With the date, time and location firmly stuck in my mind, I went ahead and deleted the account ready for my first experience of sound bowls. As Thursday (the day of the class) drew closer, I was having second thoughts, I’d taken a bit of time out to do some research so I could understand what I was getting myself into. I started to tell myself that this isn’t for me. I asked myself, why am I doing this? I searched for an answer, and the truth is, I couldn’t really find an answer. Ironically, being unable to answer this question actually gave me the push I needed to go, I decided that if I don’t have an answer then maybe I should attend and search for an answer. Off searching I went.

I turned up to the location with a slight sense of anxiety, unsure of exactly what to expect, after all it was unlikely that what I had read about the experiences of others would reflect my reality. It was a lovely venue tucked away and surrounded by the peaceful stillness of green leaves stemming from all the plants and bushes. It was called ‘The Spirit House’, a perfect name for a near perfect venue. I knocked on the door, half hoping there would be no answer and I could go away and tell myself “Well, I tried but it wasn’t meant to be”. The door was quickly answered, and I was warmly greeted by a somewhat familiar, smiley face (still being relatively new to the island I didn’t know anyone particularly well). I was invited inside and greeted by several more, happy people all there for their own personal journeys.

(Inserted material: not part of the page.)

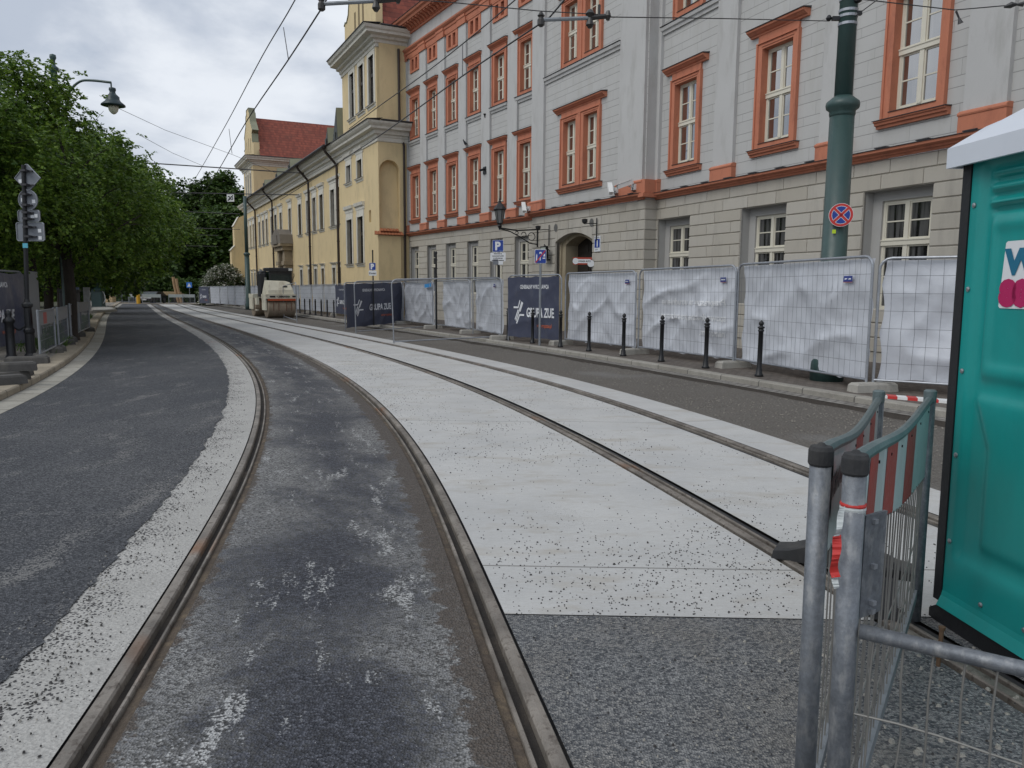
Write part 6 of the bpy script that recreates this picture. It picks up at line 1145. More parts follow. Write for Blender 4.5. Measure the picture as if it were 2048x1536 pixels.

With the sound bowls at one end of the room I found a spot out of the way in the corner, as far from anyone else as possible, which turned out not to be very far away at all as the room was small and cosy. I had plenty of space, as did everyone else, but right then I would have rather had more space, a lot more space, I would have been quite happy to be on a different island. “Help yourself to whatever you need to make yourself feel comfortable”, I was told as the vast array of blankets and cushions were pointed out to me. Being a bit of a minimalist, I opted to get a small blanket to lie on and two cushions, one for my head and one to go behind my knees. A keen observer may notice that I still go to the same corner and opt for just one thin blanket and two small cushions, an even keener observer may notice that I try and get the same small blanket and same two small cushions at each session I attend.

With my now ‘furnished’ corner ready, I sat down and started to make myself comfortable. As everyone began to settle down and peace began to reign over the room I lay back, staring peacefully at the ceiling. As my mind slowly started to empty and the soft harmonics of the bowls began to fill the air, gentle words of guidance were encouraging me to concentrate on the feeling of each breath entering and leaving my body, and to feel the sensations of the vibrations caused by the deliberate yet careful, subtle striking and circling of the bowls. As the various frequencies of the bowls continued to be explored for the following hour, I continued to enter a deeper state of relaxation. As the session regrettably started to come to an end, and we were slowly brought back to reality, each with our own individual experience in hand I found myself still unable to answer the question ‘Why did I do this?’. To this day I am still unable to answer that question, but I can answer this question, ‘Why do I go back?’

The answer is a simple one: Tranquillity

Peace and love everybody, peace and love.